Study says child poverty rate in U.S. now 20 percent

Twenty percent of kids in the United States lived in poverty in 2009, according to a new study released Wednesday.

The Annie E. Casey Foundation's annual Kids Count Data Book found that the child poverty rate in the U.S. grew about 18 percent over the last 10 years, with the numbers rising in 38 of the 50 states.

"This is really troubling because we had made so much progress in the 1990s in reducing the percentage of children in poverty," Patrick McCarthy, the foundation's president and CEO, told NPR. "Essentially the recession has put us back to where we were in the early 1990s."

NPR reported some of the sobering statistics contained in the report. Nearly 15 million children lived in poverty in 2009, and more than 30 million lived in households where no parent held a full-time, year-round job. Black children were twice as likely as white children to have an unemployed parent. In Nevada, which had the highest rate of children whose parents were unemployed and underemployed, 13 percent of babies, toddlers and teenagers have lived in a house that was foreclosed on.

Mississippi, Louisiana and Alabama ranked at the bottom in terms of child welfare. New Hampshire, Minnesota, Massachusetts and Vermont were at the top.

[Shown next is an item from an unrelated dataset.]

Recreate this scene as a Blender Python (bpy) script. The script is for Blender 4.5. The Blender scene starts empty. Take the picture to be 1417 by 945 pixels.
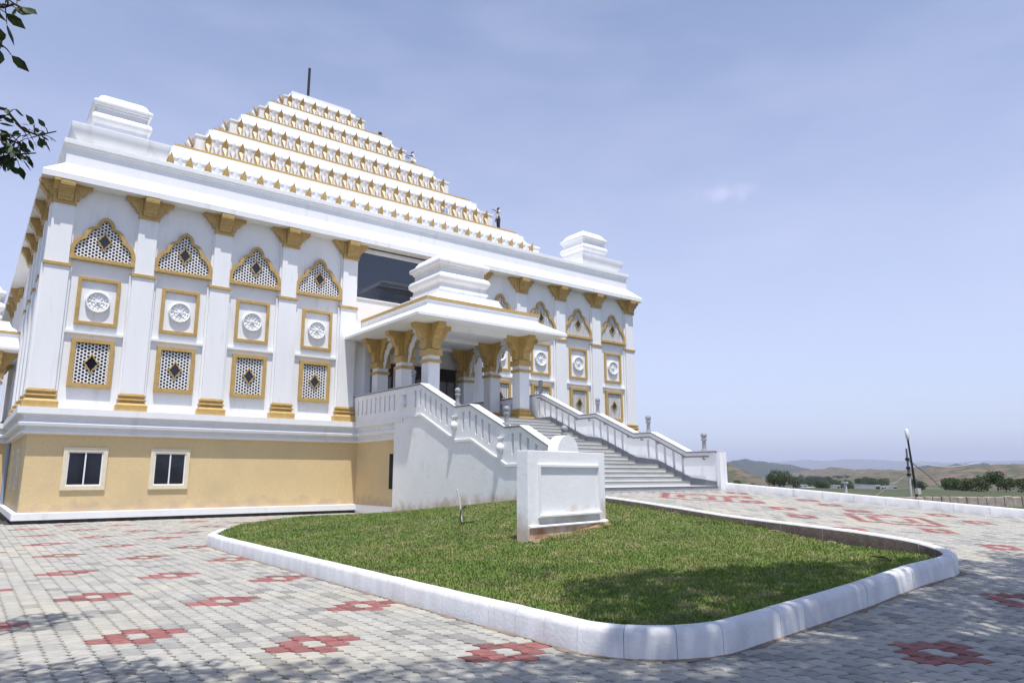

According to the Associated Press "researchers concluded that low-income children will likely suffer academically, economically and socially long after their parents have recovered."

"People who grew up in a financially secure situation find it easier to succeed in life, they are more likely to graduate from high school, more likely to graduate from college and these are things that will lead to greater success in life," Stephen Brown, director of the Center for Business and Economic Research at the University of Nevada, Las Vegas, told the AP. "What we are looking at is a cohort of kids who as they become adults may be less able to contribute to the growth of the economy. It could go on for multiple generations."

NPR notes that the report did contain some positives. Infant mortalities, child and teen deaths and high school dropout rates have all declined over the last two decades.